→ **What you have to do**:
Take the lines from the top down to and including the one with "of the container')" and repeat them exactly. Omit images.
========================================================================
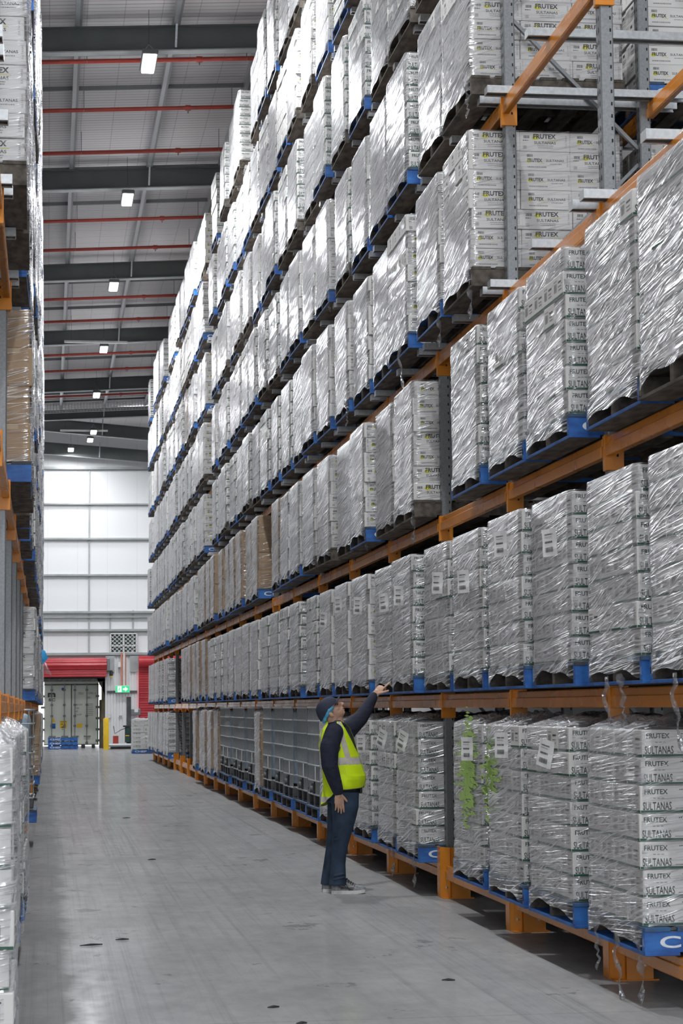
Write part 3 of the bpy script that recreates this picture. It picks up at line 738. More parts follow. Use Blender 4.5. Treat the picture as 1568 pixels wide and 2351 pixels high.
mb = MB(); mb.box(-.2,.2,-.1,.1,-.14,.12,'galvdark',.02); mb.box(-.05,.1,-.11,-.1,-.02,.10,'plumbwhite'); tag(link('wall_cabinet', mb.mesh('wall_cabinet'), None, (Xw(303),WY-.2,1.45)), 'small grey cabinet fixed beside the closed red roller door', 'cabinet')
# stack of blue pallets before the container
for i in range(3):
    o = link('empty_pallet', PALLET, None, (.62, WY-.9, .16*i), (0,0,.0)); tag(o, 'empty blue pallet before the cream container, %s of its stack' % ('bottom','middle','top')[i], 'pallet', 'empty pallets in front of the container')

# ------------------------------------------------------------------ roof steel
def rafter(Y, slope, zl, xr=(X0W,X1W), lab='', x_ref=-.13, depth=.43):
    t = empty('roof_rafter', (0,Y,0), lab, 'roof beam', 'dark steel roof rafters')
    zf = lambda x, d=0: zl + slope*(x-x_ref) + d
    def slab(y0, y1, d0, d1, k):
        m_ = MB(); a, b = xr
        m_.add([(a,y0,zf(a,d0)),(b,y0,zf(b,d0)),(b,y1,zf(b,d0)),(a,y1,zf(a,d0)),(a,y0,zf(a,d1)),(b,y0,zf(b,d1)),(b,y1,zf(b,d1)),(a,y1,zf(a,d1))],
               [(0,3,2,1),(4,5,6,7),(0,1,5,4),(1,2,6,5),(2,3,7,6),(3,0,4,7)],k); return m_
    link('web', slab(-.008,.008,.02,depth-.015,'rafter').mesh('web'), t)
    link('bottom_flange', slab(-.11,.11,0,.02,'flange_lit').mesh('bottom_flange'), t)
    link('top_flange', slab(-.11,.11,depth-.015,depth,'rafter').mesh('top_flange'), t)
    for x in (2.05,5.2):
        m_ = MB(); m_.bar((x,-.10,zf(x,.05)),(x+.02,-.16,zf(x,depth+.16)),.035,.05,'galv'); link('fly_brace', m_.mesh('fly_brace'), t)
RY = [15.3, 24.6, 33.9, 43.15, 52.5, 61.9, 71.2]
names = ['just above the camera','before the nearest visible lamp','behind the nearest visible lamp','second lamp','third lamp','fourth lamp','fifth lamp']
for i, Y in enumerate(RY):
    nm = ['overhead, out of the picture nearest the camera','overhead, out of the picture above the near stacks','behind the nearest visible lamp','behind the second visible lamp','behind the third visible lamp','behind the fourth visible lamp','behind the fifth visible lamp'][i]
    rafter(Y, .053, roofz(-.13), lab='dark steel roof rafter '+nm)
rafter(78.6, .053, 12.25, lab='dark steel rafter under the bright mesh strip of the far roof', depth=.38)
rafter(80.6, -.085, 12.12, xr=(-3.2,X1W), lab='dark steel rafter sloping down rightwards beyond the mesh strip', depth=.5)
rafter(85.2, -.075, 11.78, xr=(-6,X1W), lab='dark steel rafter sloping down rightwards against the end wall', depth=.5)
# purlins run along the hall
px_i = 0
for x in (-1.25,.45,2.05,3.55,5.1,6.7,8.3):
    for i in range(len(RY)):
        ya = RY[i]; yb = RY[i+1] if i+1 < len(RY) else 78.5
        if ya < 24: continue
        if x > 3.6: continue
        z = roofz(x)+.43
        m_ = MB(); m_.box(x-.035,x+.035,ya+.12,yb-.12,z,z+.19,'galv',.0); m_.box(x+.035,x+.075,ya+.12,yb-.12,z,z+.012,'galvdark')
        side = {-1.25:'behind the left rack tops',.45:'left of the lamps',2.05:'right of the lamps',3.55:'above the right rack'}[x]
        tag(link('roof_purlin', m_.mesh('roof_purlin')), 'galvanised purlin %s, roof bay beyond the %s rafter' % (side, ordw(i) if i > 1 else ('closest' )), 'purlin', 'galvanised roof purlins')
bi = 0
for Y in (27.6, 30.8, 34.7, 37.6, 43.4, 46.4, 55.2, 58.8, 64.2, 67.5, 75.0):
    m_ = MB(); a, b = -3, 7; z = lambda x: roofz(x)+.43+.05
    m_.add([(a,Y-.02,z(a)),(b,Y-.02,z(b)),(b,Y+.02,z(b)),(a,Y+.02,z(a)),(a,Y-.02,z(a)+.08),(b,Y-.02,z(b)+.08),(b,Y+.02,z(b)+.08),(a,Y+.02,z(a)+.08)],[(0,3,2,1),(4,5,6,7),(0,1,5,4),(1,2,6,5),(2,3,7,6),(3,0,4,7)],'galvdark')
    bi += 1
    tag(link('bridging_bar', m_.mesh('bridging_bar')), 'grey bridging bar crossing the roof purlins, %s from the camera end' % ordw(bi), 'bridging', 'bridging bars between roof purlins')
def pipe(Y, z0, slope, lab):
    t = empty('sprinkler_pipe', (0,Y,0), lab, 'sprinkler pipe', 'red sprinkler pipes under the roof')
    m_ = MB(); m_.tube([(-5,0,z0+slope*-5),(7,0,z0+slope*7)],.038,'pipered',10); me = m_.mesh('pipe_run'); smooth_by_angle(me); link('pipe_run', me, t)
    for x in (.62, 3.3):
        z = z0+slope*x; m_ = MB(); m_.bar((x,.0,z+.03),(x,0,z+.42),.012,.012,'galvdark'); m_.tube([(x,-.045,z),(x,-.03,z-.035),(x,.03,z-.035),(x,.045,z)],.006,'galvdark',6); link('pipe_hanger', m_.mesh('pipe_hanger'), t)
    for x in (2.5,):
        z = z0+slope*x; m_ = MB(); m_.tube([(x-.05,0,z),(x+.05,0,z)],.052,'pipered',12); m_.tube([(x,0,z-.04),(x,0,z-.1)],.014,'galv',8); link('sprinkler_head', m_.mesh('sprinkler_head'), t)
import itertools
PIPES = [(248,.0),(349,0),(509,0),(577,0),(692,0),(744,0),(822,0),(859,0),(918,0),(132,0)]
for i, (py, _) in enumerate(sorted(PIPES)):
    zz = 12.33; Y = (zz-.02-1.6)*4850/(1629-py)*1.0
    pipe(Y, zz, .053, 'red sprinkler pipe across the roof, %s one down from the picture top' % ordw(i+1))
# bright mesh walkway strip
t = empty('roof_mesh_walkway', (0,76.9,0), 'bright wire mesh strip hung across the roof near the end wall', 'walkway')
m_ = MB(); zs = lambda x: 12.30+.053*x
for q in range(7): m_.bar((-3,0+.05*q,zs(-3)+.06*q),(7,0+.05*q,zs(7)+.06*q),.02,.02,'plumbwhite')
for q in range(90): x = -3+q*.11; m_.bar((x,0,zs(x)),(x,.3,zs(x)+.37),.018,.018,'plumbwhite')
link('wire_grid', m_.mesh('wire_grid'), t)
m_ = MB(); m_.bar((-3,.3,zs(-3)+.46),(7,.3,zs(7)+.46),.06,.06,'rafter'); link('support_rail', m_.mesh('support_rail'), t)

# ------------------------------------------------------------------ lamps
def lamp(x, y, z, lab, power=LAMP_W, L=.95, W=.20, wire=.92):
    t = empty('high_bay_lamp', (x,y,z), lab, 'lamp', 'high bay lamps above the aisle')
    m_ = MB(); m_.box(-W/2-.03,W/2+.03,-L/2-.03,L/2+.03,.03,.11,'rafter',.02); m_.box(-.06,.06,-.15,.15,.11,.17,'galvdark',.01); link('lamp_housing', m_.mesh('lamp_housing'), t)
    m_ = MB(); m_.box(-W/2,W/2,-L/2,L/2,.0,.03,'lampglow',.008); link('diffuser', m_.mesh('diffuser'), t)
    m_ = MB()
    m_.tube([(-W/2,-L*.35,.11),(0,0,.34),(W/2,-L*.35,.11)],.004,'galv',5); m_.tube([(0,0,.34),(0,0,wire)],.004,'black',5); link('suspension_wire', m_.mesh('suspension_wire'), t)
    ld = bpy.data.lights.new('lamp_light', 'AREA'); ld.shape = 'RECTANGLE'; ld.size = W; ld.size_y = L; ld.energy = power; ld.color = (.955,.98,1)
    lo = link('lamp_light', ld, t, (0,0,-.02))
for i, (y) in enumerate((-3.6,5.7,15.0,24.3,33.6,42.9,52.0,61.3,70.4)):
    d = ['behind the camera position','above the camera position','above the near stacks, out of frame','above the picture top edge']
    lab = 'lit high bay lamp hanging over the aisle, ' + (d[i] if i < 4 else '%s from the picture top' % ordw(i-3))
    lamp(1.6, y, 12.0, lab)
lamp(1.70,79.6,11.95,'lit lamp before the end wall, upper right of the far trio', 190, wire=.96); lamp(1.62,82.0,11.95,'lit lamp before the end wall, middle of the far trio', 80, wire=.96); lamp(.9,84.3,11.85,'lit lamp before the end wall, lowest and leftmost of the far trio', 80, wire=1.07)
for k, x in enumerate((-4.5,5.2,9.0)): lamp(x,80.0,11.9,'added unseen lamp brightening the end wall, behind the racks, %s' % ('left side','right side','far right')[k], 170, wire=1.02)  # unseen lamps added to brighten the end wall
for x, y, z, s_ in ((1.35,60.2,12.02,'below the fourth lamp'),(1.35,80.2,12.08,'beside the far trio of lamps')):
    m_ = MB(); m_.box(-.9,.9,-.05,.05,0,.06,'plumbwhite',.01); m_.tube([(-.7,0,.06),(-.7,0,.78)],.004,'black',5); m_.tube([(.7,0,.06),(.7,0,.86)],.004,'black',5); tag(link('batten_light', m_.mesh('batten_light'), None, (x,y,z)), 'unlit white batten light %s' % s_, 'batten light')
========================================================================
→ **Solution for this exercise**:
Write part 3 of the bpy script that recreates this picture. It picks up at line 738. More parts follow. Use Blender 4.5. Treat the picture as 1568 pixels wide and 2351 pixels high.
mb = MB(); mb.box(-.2,.2,-.1,.1,-.14,.12,'galvdark',.02); mb.box(-.05,.1,-.11,-.1,-.02,.10,'plumbwhite'); tag(link('wall_cabinet', mb.mesh('wall_cabinet'), None, (Xw(303),WY-.2,1.45)), 'small grey cabinet fixed beside the closed red roller door', 'cabinet')
# stack of blue pallets before the container
for i in range(3):
    o = link('empty_pallet', PALLET, None, (.62, WY-.9, .16*i), (0,0,.0)); tag(o, 'empty blue pallet before the cream container, %s of its stack' % ('bottom','middle','top')[i], 'pallet', 'empty pallets in front of the container')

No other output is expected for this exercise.